Gepubliceerd op 02-01-2020

Franeker (Frentsjer) (gemeente Franekeradeel)

betekenis & definitie

Stad, ontstaan op een rond het begin van de jaartelling op een kwelderwal opgeworpen terp. In 1085 wordt de nederzetting voor het eerst vermeld.

Op de terp concentreerde de oudste bebouwing zich bij de Breedeplaats het latere marktplein - en de kerk, die vanaf circa 1400 werd vervangen door de huidige Martinikerk. In de 13de eeuw kreeg de nederzetting een vrijwel cirkelvormige omwalling met gracht en in 1417 werden de eerste stadsrechten opgetekend.

Op de terp sloot een dijk aan, die aan de oostzijde het tracé van de Dijkstraat volgde en aan de westzijde dat van de Voorstraat (voorheen Hoogstraat). In de late middeleeuwen werd de stad westwaarts uitgebreid.
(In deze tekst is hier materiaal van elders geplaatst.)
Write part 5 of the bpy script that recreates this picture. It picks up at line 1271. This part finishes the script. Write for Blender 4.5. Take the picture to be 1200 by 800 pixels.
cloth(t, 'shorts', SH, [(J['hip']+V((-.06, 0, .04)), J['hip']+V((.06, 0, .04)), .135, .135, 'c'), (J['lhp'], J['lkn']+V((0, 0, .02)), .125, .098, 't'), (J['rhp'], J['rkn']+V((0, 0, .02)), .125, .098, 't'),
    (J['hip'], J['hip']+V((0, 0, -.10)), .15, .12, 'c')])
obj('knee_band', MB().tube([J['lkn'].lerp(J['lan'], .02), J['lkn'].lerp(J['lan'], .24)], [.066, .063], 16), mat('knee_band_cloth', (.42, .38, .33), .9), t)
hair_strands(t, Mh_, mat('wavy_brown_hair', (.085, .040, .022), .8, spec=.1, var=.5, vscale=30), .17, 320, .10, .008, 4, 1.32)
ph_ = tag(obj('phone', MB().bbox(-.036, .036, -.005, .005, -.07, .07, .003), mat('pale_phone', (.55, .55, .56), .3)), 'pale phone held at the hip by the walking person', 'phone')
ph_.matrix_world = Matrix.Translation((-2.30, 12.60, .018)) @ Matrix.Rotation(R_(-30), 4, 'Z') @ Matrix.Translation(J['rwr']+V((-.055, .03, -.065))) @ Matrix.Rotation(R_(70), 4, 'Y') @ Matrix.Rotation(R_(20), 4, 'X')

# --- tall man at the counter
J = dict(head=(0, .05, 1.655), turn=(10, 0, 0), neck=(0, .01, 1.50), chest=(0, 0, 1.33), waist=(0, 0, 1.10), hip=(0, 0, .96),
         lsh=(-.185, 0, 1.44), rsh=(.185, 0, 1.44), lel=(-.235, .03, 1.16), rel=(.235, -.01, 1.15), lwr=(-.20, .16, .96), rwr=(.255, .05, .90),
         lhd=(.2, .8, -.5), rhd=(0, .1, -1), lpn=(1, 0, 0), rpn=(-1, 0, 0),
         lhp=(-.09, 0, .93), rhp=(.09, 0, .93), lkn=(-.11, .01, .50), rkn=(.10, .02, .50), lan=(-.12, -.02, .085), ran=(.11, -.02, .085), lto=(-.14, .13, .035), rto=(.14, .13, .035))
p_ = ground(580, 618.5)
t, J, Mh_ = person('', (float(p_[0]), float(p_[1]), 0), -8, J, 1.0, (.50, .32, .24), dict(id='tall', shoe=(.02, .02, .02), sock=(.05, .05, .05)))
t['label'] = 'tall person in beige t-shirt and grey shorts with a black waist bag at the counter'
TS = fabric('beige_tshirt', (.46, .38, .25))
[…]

Drie evenwijdig lopende grachten bepaalden de structuur van deze uitleg. De middelste de Voorstraatgracht liep aanvankelijk aan de oostzijde buiten de veste door via de Ritzumazijl naar de voormalige Middelzee.

De zuidelijke gracht (Schilbanken/Schilcampen) werd in 1645 voltooid.In 15de eeuw verrezen in de stad verschillende grote stinzen (Martena, Groot en Klein Botnia, Dekema, Cammingha en Ockinga). Het aanvankelijk aan de oostzijde van de stad gesitueerde Sjaerdemaslot werd in 1446-'49 naar de westzijde verplaatst. In het westen van de stad stichtte de Arumer priester Syardus Watkens in 1468 het kruisbroederklooster ter plaatse van een verouderd gasthuis, waarvan de aan Maria gewijde kerk als kloosterkerk werd ingericht. In 1561 kreeg Franeker een Latijnse school (opgeheven in 1878) en in 1585 richtte men in het kruisbroederklooster de Friese Academie in (opgeheven in 1811). De groei van de stad leidde in 1591 tot de bouw van een nieuw, groter stadhuis ter plaatse van de middeleeuwse voorganger aan de Raadhuisstraat. Eind 16de werd rond de stad een versterking aangelegd met singel, wallen, stadspoorten en een bolwerk aan de noordzijde en één op de zuidoosthoek (de Molenpôlle).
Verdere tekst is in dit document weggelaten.